French-Polish Arms Dealing Fraudster Arrested Again in Spain

Published: 31 July 2023

Pierre Dadak

Pierre Dadak has been arrested once again in Spain on fraud charges. (Photo: Eddtr oleq, Wikimedia, License)

By Henry Pope

The French-Polish national, whom Spanish police arrested last month for fraud exceeding US$1 million, was already in 2018 exposed by OCCRP as a con man and a phony arms dealer.

Pierre Konrad Dadak was caught in Spain on an international arrest order, capping off another chapter in his fable of fraud that spans over a decade now. This period has seen him con millions out of his victims.

According to authorities, the arrested man allegedly passed himself off as an employee of a well-known warehouse in order to steal patrimonial transfers from several of his victims.

While the press statement did not specifically identify the suspect, Spanish police now confirmed to OCCRP that it is in fact Dadak.

He was the centerpiece of a 2018 investigation that exposed his life as a con man, scamming millions from his clients in bogus arms contracts.

His tenure as an “arms trafficker” took him around the world, chasing deals in Gambia, Colombia, Libya, India, Cameroon, the Dutch Caribbean, Argentina, Chile, Guatemala, the United Arab Emirates, and Myanmar.

Those Dadak did business with, however, learnt that he would extract millions from them in down payments and luxury expenses before ultimately flying the coop.

Anyone who went after him, or came between him and his money, was threatened with violence.
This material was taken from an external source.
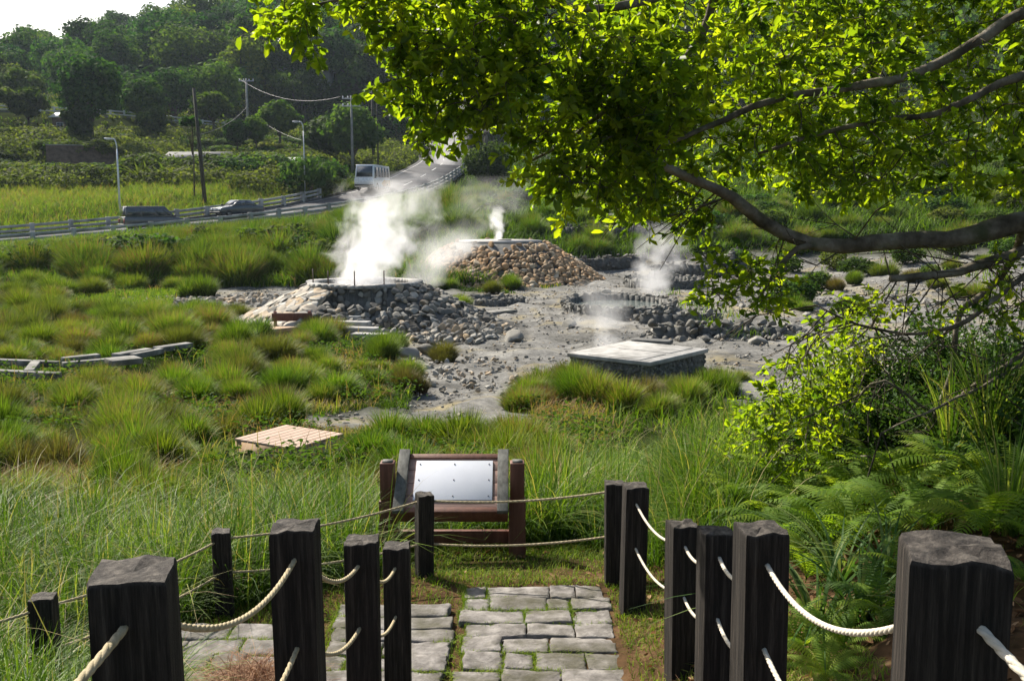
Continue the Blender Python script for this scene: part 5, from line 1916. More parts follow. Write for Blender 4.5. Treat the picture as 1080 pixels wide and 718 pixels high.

In 2015, a German lawyer was gruesomely extorted by Dadak after a deal the two were involved in fell through. “I’m going to kill you,” Dadak told the lawyer, in a gamble to squeeze more money out of him. “I’m going to tear out your eyes, I’m going to take them out of your face. I’m going to cut your Achilles tendon with a knife. You won’t be able to walk anymore.”

It is still unknown if he ever truly lived up to his official job title. A Canadian defense broker with whom he did business said “I doubt he ever sold one bullet.”
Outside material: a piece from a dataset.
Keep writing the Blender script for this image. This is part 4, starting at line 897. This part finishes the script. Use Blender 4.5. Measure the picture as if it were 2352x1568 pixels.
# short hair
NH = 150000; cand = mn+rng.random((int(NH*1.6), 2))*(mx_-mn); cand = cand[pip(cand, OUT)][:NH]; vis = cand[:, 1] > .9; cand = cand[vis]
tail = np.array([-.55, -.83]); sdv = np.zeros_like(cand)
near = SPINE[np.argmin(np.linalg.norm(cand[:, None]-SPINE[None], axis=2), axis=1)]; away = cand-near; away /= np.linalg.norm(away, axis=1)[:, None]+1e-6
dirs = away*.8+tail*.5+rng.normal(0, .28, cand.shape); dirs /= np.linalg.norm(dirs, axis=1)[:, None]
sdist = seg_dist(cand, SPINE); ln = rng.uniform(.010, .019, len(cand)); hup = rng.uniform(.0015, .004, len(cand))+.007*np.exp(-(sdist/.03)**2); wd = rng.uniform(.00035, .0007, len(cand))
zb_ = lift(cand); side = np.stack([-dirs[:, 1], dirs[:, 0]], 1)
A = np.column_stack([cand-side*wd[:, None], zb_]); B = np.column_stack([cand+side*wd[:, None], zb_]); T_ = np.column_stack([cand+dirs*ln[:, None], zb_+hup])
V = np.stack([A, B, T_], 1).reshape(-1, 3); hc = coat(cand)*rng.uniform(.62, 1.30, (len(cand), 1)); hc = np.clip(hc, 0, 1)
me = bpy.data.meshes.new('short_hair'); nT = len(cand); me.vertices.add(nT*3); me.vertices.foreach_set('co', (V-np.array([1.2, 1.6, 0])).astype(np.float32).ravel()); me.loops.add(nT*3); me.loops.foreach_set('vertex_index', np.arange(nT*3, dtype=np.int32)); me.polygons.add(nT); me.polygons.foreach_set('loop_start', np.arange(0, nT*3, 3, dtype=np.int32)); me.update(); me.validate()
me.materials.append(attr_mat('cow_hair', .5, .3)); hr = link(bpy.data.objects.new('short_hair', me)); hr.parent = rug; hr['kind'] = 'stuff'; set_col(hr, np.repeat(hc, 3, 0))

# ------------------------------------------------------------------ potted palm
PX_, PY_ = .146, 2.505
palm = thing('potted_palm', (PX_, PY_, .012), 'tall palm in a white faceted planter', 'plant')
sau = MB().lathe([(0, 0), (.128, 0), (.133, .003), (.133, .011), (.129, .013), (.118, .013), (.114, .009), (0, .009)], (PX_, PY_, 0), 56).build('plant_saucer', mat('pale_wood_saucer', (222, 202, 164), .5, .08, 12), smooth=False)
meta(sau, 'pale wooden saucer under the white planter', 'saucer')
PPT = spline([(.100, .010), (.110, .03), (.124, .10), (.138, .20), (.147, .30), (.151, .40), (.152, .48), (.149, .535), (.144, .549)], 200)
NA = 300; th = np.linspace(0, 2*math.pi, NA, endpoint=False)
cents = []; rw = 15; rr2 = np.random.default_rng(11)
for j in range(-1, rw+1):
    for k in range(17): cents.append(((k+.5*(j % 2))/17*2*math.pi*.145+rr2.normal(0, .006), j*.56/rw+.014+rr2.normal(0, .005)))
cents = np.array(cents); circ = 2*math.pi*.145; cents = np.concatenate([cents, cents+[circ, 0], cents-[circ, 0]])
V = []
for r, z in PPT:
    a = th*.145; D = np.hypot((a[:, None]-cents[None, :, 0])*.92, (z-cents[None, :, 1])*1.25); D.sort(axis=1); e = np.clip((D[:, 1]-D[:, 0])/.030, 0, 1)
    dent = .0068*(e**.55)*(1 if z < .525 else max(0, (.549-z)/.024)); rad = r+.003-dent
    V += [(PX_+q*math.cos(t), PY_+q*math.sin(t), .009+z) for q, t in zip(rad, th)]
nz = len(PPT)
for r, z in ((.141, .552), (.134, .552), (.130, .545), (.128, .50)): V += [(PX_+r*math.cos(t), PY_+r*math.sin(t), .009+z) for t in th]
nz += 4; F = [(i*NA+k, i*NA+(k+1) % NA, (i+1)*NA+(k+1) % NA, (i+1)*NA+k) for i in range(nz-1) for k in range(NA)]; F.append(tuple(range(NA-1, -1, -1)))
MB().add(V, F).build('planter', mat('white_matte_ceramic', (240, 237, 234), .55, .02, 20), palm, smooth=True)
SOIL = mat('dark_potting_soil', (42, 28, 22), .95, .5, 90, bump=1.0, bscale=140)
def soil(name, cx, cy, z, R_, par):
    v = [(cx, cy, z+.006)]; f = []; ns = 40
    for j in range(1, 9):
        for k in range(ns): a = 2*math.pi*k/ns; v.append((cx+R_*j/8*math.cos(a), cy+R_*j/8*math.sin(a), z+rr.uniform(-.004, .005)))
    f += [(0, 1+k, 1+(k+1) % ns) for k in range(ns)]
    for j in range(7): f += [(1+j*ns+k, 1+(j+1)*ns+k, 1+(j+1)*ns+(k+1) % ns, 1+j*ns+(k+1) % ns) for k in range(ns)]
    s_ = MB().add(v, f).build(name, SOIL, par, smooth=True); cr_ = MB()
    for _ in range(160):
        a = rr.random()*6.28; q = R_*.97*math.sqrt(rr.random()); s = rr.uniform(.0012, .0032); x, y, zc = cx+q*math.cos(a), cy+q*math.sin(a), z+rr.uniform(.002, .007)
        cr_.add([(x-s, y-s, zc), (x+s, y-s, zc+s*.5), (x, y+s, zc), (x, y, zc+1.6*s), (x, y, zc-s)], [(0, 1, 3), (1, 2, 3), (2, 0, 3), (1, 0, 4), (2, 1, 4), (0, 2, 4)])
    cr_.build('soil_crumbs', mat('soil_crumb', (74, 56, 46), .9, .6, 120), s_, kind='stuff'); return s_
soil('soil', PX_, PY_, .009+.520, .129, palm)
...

The life of a fraudster caught up with Dadak, however, in July 2016, when roughly 100 heavily armed Spanish officers smashed their way into his Ibiza villa, which bore the fake credentials of a Guinea-Bissau diplomatic compound.
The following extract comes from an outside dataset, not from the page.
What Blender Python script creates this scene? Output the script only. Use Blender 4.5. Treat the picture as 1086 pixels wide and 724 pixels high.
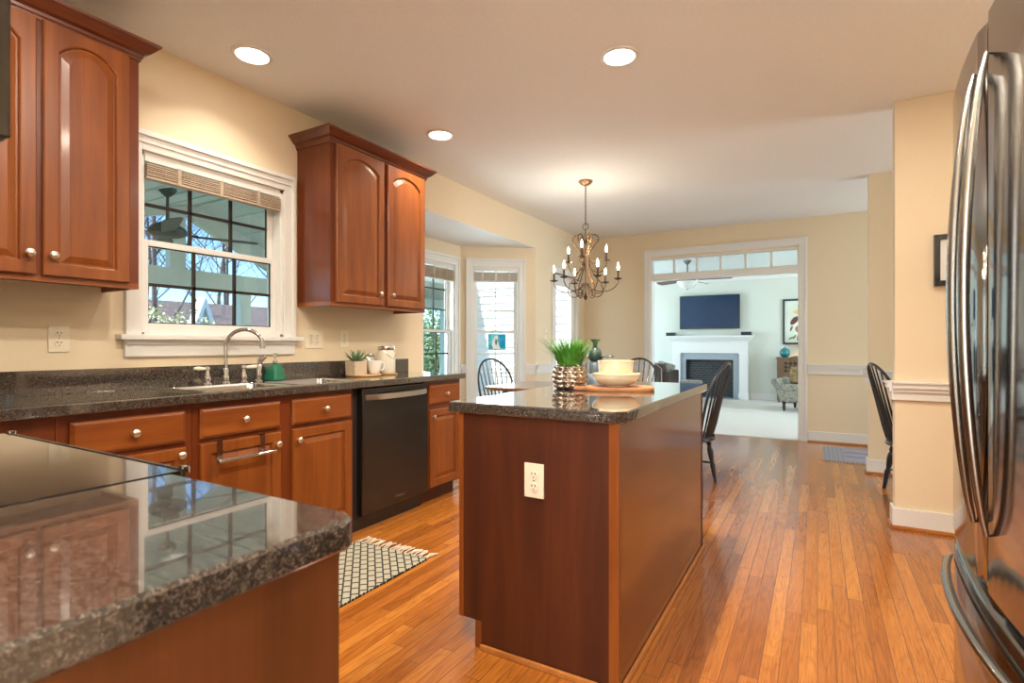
import bpy, bmesh, math, random
from mathutils import Vector, Matrix
PI = math.pi
SC = bpy.context.scene
for o in list(bpy.data.objects): bpy.data.objects.remove(o)
COL = SC.collection

# ------------------------------------------------------------------ camera
CAMH = 1.126
cam_d = bpy.data.cameras.new('camera'); cam = bpy.data.objects.new('camera', cam_d); COL.objects.link(cam)
cam_d.sensor_width = 36; cam_d.lens = 564/1086*36; cam_d.clip_start = .02; cam_d.clip_end = 200
cam_d.shift_y = 4/1086
cam.location = (0, 0, CAMH); cam.rotation_euler = (PI/2, 0, math.atan(324/564))
cam_d.dof.use_dof = True; cam_d.dof.focus_distance = 3.2; cam_d.dof.aperture_fstop = 6.3
SC.camera = cam

# ------------------------------------------------------------------ world, sun, daylight, exposure
SC.view_settings.view_transform = 'Standard'; SC.view_settings.look = 'None'
SC.view_settings.gamma = 1; SC.view_settings.use_curve_mapping = False
SC.view_settings.exposure = 0.3
w = bpy.data.worlds.new('sky'); SC.world = w; w.use_nodes = True
nt = w.node_tree; bg = nt.nodes['Background']
sky = nt.nodes.new('ShaderNodeTexSky'); sky.sky_type = 'NISHITA'; sky.sun_disc = False
sky.sun_elevation = math.radians(42); sky.sun_rotation = math.radians(200); sky.dust_density = .6; sky.air_density = 1.0
tint = nt.nodes.new('ShaderNodeMix'); tint.data_type = 'RGBA'; tint.blend_type = 'MULTIPLY'; tint.inputs[0].default_value = 1; tint.inputs[7].default_value = (.55, .78, 1.0, 1)
nt.links.new(sky.outputs[0], tint.inputs[6]); nt.links.new(tint.outputs[2], bg.inputs[0]); bg.inputs[1].default_value = 0.34

def light(kind, name, loc, energy, color, size=1, size_y=None, rot=(0, 0, 0), spread=None, angle=None):
    d = bpy.data.lights.new(name, kind); d.energy = energy; d.color = color
    if kind == 'AREA':
        d.size = size
        if size_y: d.shape = 'RECTANGLE'; d.size_y = size_y
        else: d.shape = 'DISK'
        if spread: d.spread = spread
    elif kind == 'SUN': d.angle = angle or .02
    else: d.shadow_soft_size = size
    o = bpy.data.objects.new(name, d); COL.objects.link(o); o.location = loc; o.rotation_euler = rot
    return o
sun = light('SUN', 'sun', (0, 0, 20), 7.0, (1, .95, .88), angle=.02)
sun.rotation_euler = Vector((.14, .66, -.74)).to_track_quat('-Z', 'Y').to_euler()
COOL = (.74, .90, 1.0); WARM = (1, .90, .76); SOFT = (1, .97, .92)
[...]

The man who played the role of an arms trafficker, millionaire, luxury car owner, and boyfriend to a Ukrainian model, was dragged away in nothing more than his underpants and police handcuffs.

He was released on bail in 2017 but received a court order not to exit Spain. Six years later though, and he is already accused of slipping back into old habits, this time out of a warehouse.

Authorities say that Dadak’s home registry, at the time of his 2023 arrest, was still that of a Ibiza villa. In it, they seized numerous electronic devices, keys to another high-end vehicle, large amounts of jewelry, as well as corporate documents.

Investigators managed to backtrace the bank transfers for the million he is on the hook for to other accounts in Belgium, Canada, the Czech Republic, France, Germany, Latvia, Monaco, Poland, Spain, the Arab Emirates, the United States and Vietnam.

Despite the court’s 2017 order barring him from leaving the country, he was arrested at the Barcelona-El Prat Airport after returning from a trip to Dubai.

He was also traveling on a Guinea Bissau diplomatic passport, despite his French-Polish citizenship.